Lincoln had written: “If slavery is not wrong, then nothing is wrong.” Virtually alone, he had pushed his wartime cabinet to support emancipation as a necessary element of the hideous war that he had chosen not to avoid. He died for that war, the first martyred president in American history. And yet, a full 100 years later, it was necessary for Martin Luther King Jr., John Lewis, and nine folks from Princeton to put themselves in imminent physical danger to make, in essence, the same point. And between the silent mourners at the junction watching the black train pass in 1865 and the formation of the Princeton Freedom Center in 1964, the University institutionally, with many and varied opportunities to advance the cause of black Americans, did little, sometimes even less. Individually, the efforts of Princetonians stood out: Farsighted alumni like Lincoln University president Isaac Norton Rendell 1852, Norman Thomas 1905, Bill Scheide ’36, Nicholas Katzenbach ’43, and John Doar ’44 were crucial to the cause. Still, over an entire century, could support from the University have bolstered these and other personal accomplishments? It certainly seems plausible.
We could try to say we weren’t aware here in our Orange Bubble, but that’s not really true, as we’ve discussed before; the Princeton area has been a mixed community for centuries.

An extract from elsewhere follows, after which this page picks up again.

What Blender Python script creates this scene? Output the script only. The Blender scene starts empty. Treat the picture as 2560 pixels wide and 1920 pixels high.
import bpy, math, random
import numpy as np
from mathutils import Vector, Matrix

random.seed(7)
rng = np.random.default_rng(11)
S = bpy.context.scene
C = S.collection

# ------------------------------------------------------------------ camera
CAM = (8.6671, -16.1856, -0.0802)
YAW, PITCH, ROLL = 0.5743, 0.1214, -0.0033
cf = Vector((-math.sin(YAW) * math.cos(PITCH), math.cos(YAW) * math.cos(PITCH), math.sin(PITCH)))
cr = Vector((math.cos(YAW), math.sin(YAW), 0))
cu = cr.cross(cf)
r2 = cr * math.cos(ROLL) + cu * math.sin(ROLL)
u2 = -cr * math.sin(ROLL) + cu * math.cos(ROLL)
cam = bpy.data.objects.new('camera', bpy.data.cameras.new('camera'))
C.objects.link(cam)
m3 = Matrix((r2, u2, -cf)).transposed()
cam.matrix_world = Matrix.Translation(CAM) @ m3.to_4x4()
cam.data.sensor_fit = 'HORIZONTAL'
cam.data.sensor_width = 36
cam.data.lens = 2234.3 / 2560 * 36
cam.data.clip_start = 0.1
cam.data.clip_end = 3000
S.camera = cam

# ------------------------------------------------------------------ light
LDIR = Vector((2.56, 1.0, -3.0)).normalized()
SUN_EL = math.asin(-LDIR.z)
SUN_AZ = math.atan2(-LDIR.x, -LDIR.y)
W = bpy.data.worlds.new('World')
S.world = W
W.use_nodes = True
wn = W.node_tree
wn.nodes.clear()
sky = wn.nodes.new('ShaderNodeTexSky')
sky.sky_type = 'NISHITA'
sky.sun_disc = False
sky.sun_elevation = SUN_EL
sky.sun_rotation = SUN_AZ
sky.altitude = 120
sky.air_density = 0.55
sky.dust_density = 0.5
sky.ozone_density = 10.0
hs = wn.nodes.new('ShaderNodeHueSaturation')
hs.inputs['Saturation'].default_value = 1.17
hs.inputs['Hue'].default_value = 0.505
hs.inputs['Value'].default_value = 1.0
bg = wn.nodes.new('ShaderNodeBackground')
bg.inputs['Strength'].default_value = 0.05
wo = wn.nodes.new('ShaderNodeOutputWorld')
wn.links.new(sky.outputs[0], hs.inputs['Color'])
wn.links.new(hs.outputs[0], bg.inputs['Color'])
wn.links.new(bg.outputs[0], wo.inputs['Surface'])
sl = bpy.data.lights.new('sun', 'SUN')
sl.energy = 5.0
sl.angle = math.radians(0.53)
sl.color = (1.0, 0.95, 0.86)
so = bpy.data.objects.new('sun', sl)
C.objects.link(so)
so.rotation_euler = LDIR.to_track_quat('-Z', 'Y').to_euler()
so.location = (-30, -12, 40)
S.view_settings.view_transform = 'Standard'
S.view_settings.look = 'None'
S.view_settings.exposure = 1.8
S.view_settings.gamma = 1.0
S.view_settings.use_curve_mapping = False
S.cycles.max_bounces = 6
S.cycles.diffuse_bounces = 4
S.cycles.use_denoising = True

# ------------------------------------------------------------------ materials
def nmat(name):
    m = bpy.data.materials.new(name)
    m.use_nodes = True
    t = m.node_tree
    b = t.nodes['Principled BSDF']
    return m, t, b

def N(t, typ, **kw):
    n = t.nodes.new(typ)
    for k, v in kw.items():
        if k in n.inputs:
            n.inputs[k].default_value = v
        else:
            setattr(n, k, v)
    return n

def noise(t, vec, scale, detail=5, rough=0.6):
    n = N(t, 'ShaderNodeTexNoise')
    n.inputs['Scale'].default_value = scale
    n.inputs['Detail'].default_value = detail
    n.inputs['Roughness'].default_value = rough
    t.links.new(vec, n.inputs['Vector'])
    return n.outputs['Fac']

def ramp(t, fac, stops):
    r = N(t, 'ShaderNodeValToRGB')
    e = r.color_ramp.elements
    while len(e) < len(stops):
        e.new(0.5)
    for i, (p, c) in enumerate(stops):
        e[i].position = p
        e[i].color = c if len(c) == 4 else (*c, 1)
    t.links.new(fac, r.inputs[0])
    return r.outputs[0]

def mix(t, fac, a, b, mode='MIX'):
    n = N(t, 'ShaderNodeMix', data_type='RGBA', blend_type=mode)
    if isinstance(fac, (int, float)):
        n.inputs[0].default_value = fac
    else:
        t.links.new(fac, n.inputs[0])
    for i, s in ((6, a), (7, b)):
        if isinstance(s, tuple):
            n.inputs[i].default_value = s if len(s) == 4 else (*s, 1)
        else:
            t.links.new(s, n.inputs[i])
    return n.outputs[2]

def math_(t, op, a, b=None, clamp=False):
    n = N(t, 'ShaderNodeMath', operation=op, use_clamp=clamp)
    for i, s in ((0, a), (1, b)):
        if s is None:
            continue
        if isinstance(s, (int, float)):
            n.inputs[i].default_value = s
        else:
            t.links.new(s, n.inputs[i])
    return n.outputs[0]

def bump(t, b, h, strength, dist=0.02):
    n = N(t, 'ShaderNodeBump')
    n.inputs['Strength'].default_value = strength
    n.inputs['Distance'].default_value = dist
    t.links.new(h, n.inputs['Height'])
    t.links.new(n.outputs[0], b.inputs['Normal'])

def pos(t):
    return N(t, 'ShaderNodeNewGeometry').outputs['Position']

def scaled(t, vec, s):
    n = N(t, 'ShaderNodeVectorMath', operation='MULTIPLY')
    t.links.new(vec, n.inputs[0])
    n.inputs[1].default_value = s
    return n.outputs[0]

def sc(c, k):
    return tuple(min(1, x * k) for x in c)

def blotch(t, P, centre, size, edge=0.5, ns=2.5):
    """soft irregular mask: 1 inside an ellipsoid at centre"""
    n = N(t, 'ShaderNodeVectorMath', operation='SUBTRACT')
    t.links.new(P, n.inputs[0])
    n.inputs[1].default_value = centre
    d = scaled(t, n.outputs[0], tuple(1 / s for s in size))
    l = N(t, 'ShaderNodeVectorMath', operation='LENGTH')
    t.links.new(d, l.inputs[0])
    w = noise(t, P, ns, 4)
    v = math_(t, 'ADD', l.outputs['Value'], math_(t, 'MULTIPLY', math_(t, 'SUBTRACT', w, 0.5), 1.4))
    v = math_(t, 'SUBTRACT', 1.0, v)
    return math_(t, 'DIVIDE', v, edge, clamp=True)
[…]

We could try to blame it on a transformative president of the University – Woodrow Wilson 1879 – who happened to be from the South, or to the inevitable development of selective admission and a fundamental ignorance of how it might become a weapon to disadvantage entire segments of the population. We could say that much of American higher education did exactly the same, and we would be right. We could go on and on; it all sounds rather lame now, after 50 more years to consider.
In his address at Alexander Hall in 1965, John Lewis called the civil-rights movement a “struggle to be visible.” True, human beings don’t have the gift of 360-degree vision: It’s hard to see someone when you’ve turned your back on them. But I can’t help but wonder why, for so many during that lost century, our ears were of little use, either. We should consider that, listen, and learn.